Chastain, who has proposed more than a half-dozen light-rail concepts since the late-1990s, said Friday that he is willing to compromise with the city more than in the past, and he is not insisting the city build his entire plan.
“We understand there may be funding issues if we can’t get federal money, and the city should have some flexibility in the plan,” Chastain said by phone from his home in Virginia. “I’m sure the court would rather the litigants work out something than the court have to order something.”
Through the various court cases over the years, Chastain said, he has learned the city has the right to amend or even repeal his petition initiatives.
“I feel like I can work out a brokered compromise.
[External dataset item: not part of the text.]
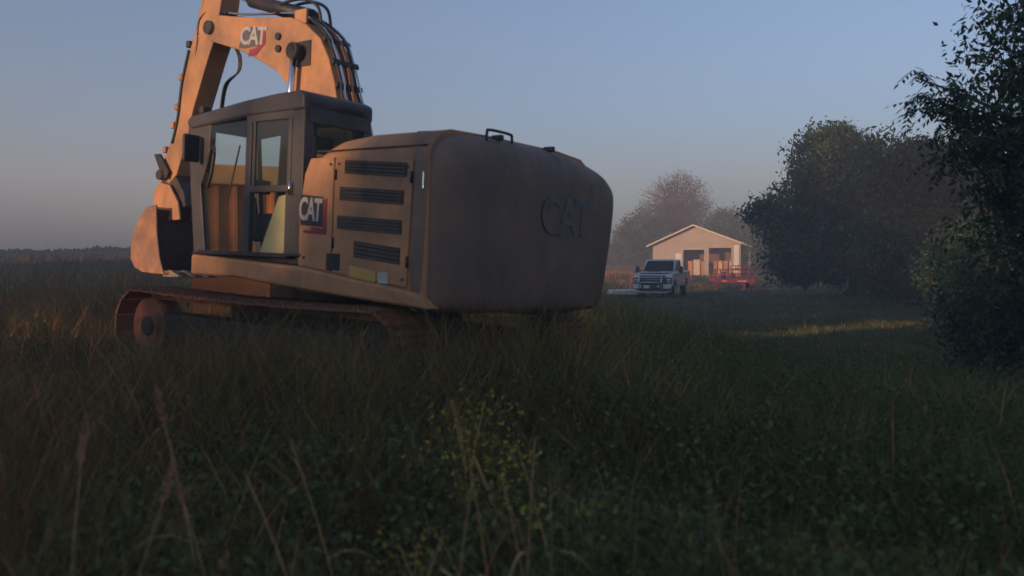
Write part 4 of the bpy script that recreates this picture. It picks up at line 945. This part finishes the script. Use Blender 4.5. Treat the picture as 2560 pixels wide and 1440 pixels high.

My attitude has changed,” he said. “The court has changed my thinking.”
But Chastain said he is not willing to have his proposed tax increases just go for the city’s own plan, which also may appear on the November ballot. The city wants to expand the downtown streetcar starter line by about 8 miles, with extensions along Main Street, Linwood Boulevard and Independence Avenue and a rapid bus line on Prospect Avenue.
Voters living within a proposed taxing district that encompasses much of the city south of the Missouri River will be asked to approve that taxing district this August. If it passes, those same voters will be asked to approve a sales tax increase and new property tax assessments in November.
Some transit supporters acknowledge that any type of tax increase, either for the city’s streetcar system or Chastain’s plan, is likely to be a tough sell this year, especially because the state of Missouri is also seeking a 3/4-cent sales tax increase for transportation in August.
Chastain’s citywide ballot measure could also make the November ballot confusing, at least south of the Missouri River, transit supporters agreed.
“It’s nerve-racking,” said Kite Singleton, a longtime Kansas City transit advocate who said Chastain’s never-ending activism from out of town has been “disruptive and distracting.”
Singleton said Chastain has never been willing to do the extensive planning necessary to qualify for federal funding, while the city has worked hard to design a streetcar plan worthy of federal funding. He said two competing measures on the November ballot south of the river won’t help.
“It would be very confusing and certainly destructive to the efforts that scores of people in the public domain and the private sector have been working to craft an appropriate approach to extending the streetcar,” he said.
But Chastain defended his years of activism and said he thought his plan would be worthy of federal funds. Even if it isn’t, he said, the proposed tax increase could provide a windfall for the city.
“Three-eighths cent for 25 years is a substantial investment in modernizing Kansas City’s transit system around light rail,” he said.
To reach Lynn Horsley, call 816-226-2058 or send email to lhorsley@kcstar.com.
Transportation tax proposals
Many voters in Kansas City could face three sets of tax increases related to transportation this year.
LIGHT-RAIL TAX: Kansas City voters could be asked in November to approve sales tax increases totaling 3/8-cent for a light-rail system and more, proposed by Clay Chastain in a 2011 petition drive. But the Missouri Supreme Court says money from the taxes would not have to be spent on any particular project.
STREETCAR TAX: Voters in much of Kansas City south of the Missouri River will be asked in August to establish a bigger taxing district for a streetcar expansion. If that passes, those same voters will be asked in November to approve a sales tax increase and new property tax assessments.
STATE TRANSPORTATION TAX: The state of Missouri is seeking a 3/4-cent sales tax increase in August for highway improvements and other transportation needs. All Missouri voters will be asked to approve the tax.